Sanitary and phytosanitary (SPS) measures and technical barriers to trade will remain critical in determining effective market access. Existing memoranda of understanding covering products like table grapes, stone fruit, apples and avocados – which address SPS requirements and value chain standards – will likely remain central to trade flows.

The deeper structural constraint, however, remains unchanged: Africa’s trade with China is still overwhelmingly characterised by the export of raw materials and the import of finished goods, despite a concerted push in recent years to prioritise investment and industrialisation.

Tariff-free access, in isolation, does little to address this stubborn imbalance. Moving up the value chain into processing, manufacturing and higher-value agricultural exports requires complementary investments in infrastructure, industrial policy and human capital.

Transforming this relationship and levelling the trading playing field will require more coordination among African states and accompanying agreements with China on the various structural factors that underpin their trade ties. These range from commodity demand cycles to infrastructure financing and foreign investment to logistics and value-chain integration.

David Luke, Professor in Practice and Strategic Director at the London School of Economics and Political Science’s Firoz Lalji Institute for Africa, affirms this view. He says given the ‘economic asymmetries between China and African countries reflected in China’s massive trade surplus, non-reciprocal zero tariff market access makes sense.’

But it should be ‘accompanied by Chinese investment in productive sectors [like] manufacturing, agricultural production and agri-value chains [to realise] transformative impacts on African economies.’

Nonetheless, from Beijing’s perspective, the logic behind tariff-free market access for most African states is clear. First, it strengthens China’s position as Africa’s principal economic partner, reinforcing decades of engagement under frameworks like the Forum on China-Africa Cooperation, while pulling African states into a closer geopolitical orbit – particularly as Washington retreats.

Second, the policy helps secure supply chains for critical resources. As global competition intensifies, access to minerals like cobalt, lithium and copper has become vital. Africa, which holds a significant share of the world’s reserves of these resources, is central to this equation. Ensuring stable, long-term access is a core priority for Beijing, and trade policy is one lever among many to achieve this.

Third, deeper trade integration creates downstream opportunities for Chinese firms. As African economies become more closely linked to Chinese markets, the business case for Chinese investment in local infrastructure, logistics and manufacturing strengthens. This aligns with the broader trajectory of the Belt and Road Initiative, which has increasingly emphasised industrial parks, special economic zones, and value-added production in Africa.
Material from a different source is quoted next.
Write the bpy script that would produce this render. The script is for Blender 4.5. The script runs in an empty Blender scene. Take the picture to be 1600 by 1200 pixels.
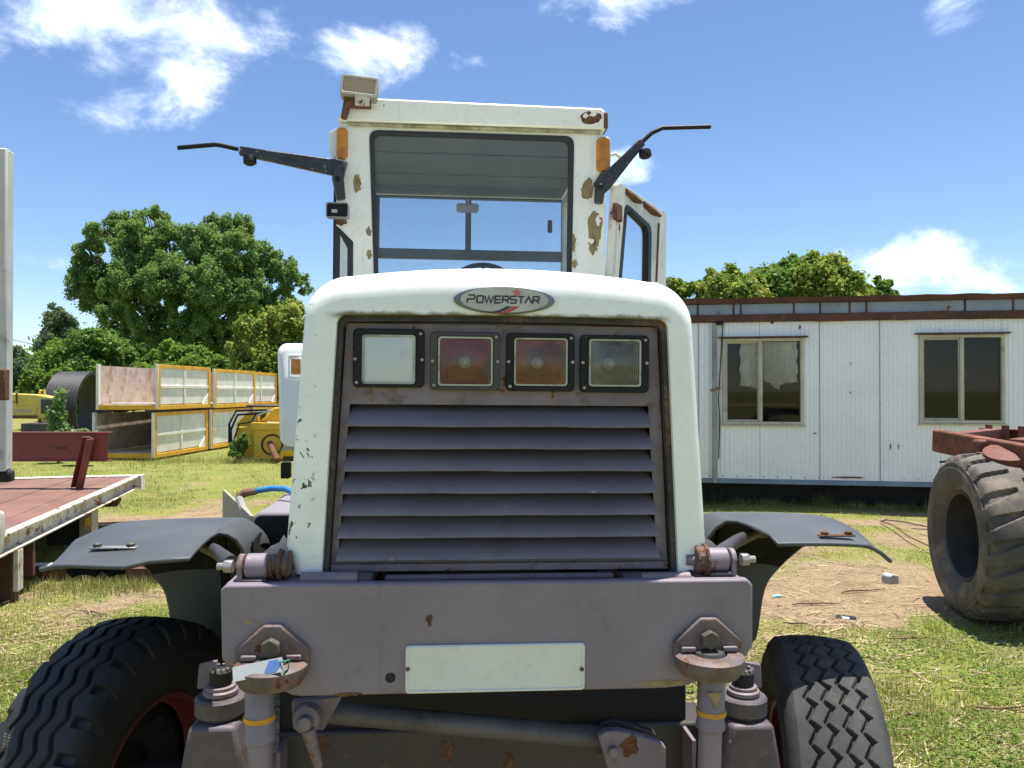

Yet this growing interdependence raises important questions for African policymakers. Greater access to the Chinese market is undoubtedly beneficial, but on whose terms, and to what end? Without deliberate strategies to promote industrialisation and diversify exports, Africa’s simple role as a supplier of primary commodities may become more entrenched.

The challenge, therefore, is not simply to take advantage of tariff-free access, but to leverage it strategically. This could involve targeted support for sectors with higher value-added potential, investment in processing capabilities, and negotiations to align standards and regulations that facilitate export diversification.

It also requires a clear-eyed assessment of how trade policy intersects with the broader geopolitical competition between America and China as the locus of global power shifts ever eastwards.

Tariff-free access is not a silver bullet. It is an opening that must be matched by equally ambitious domestic and regional efforts for it to translate into meaningful economic transformation.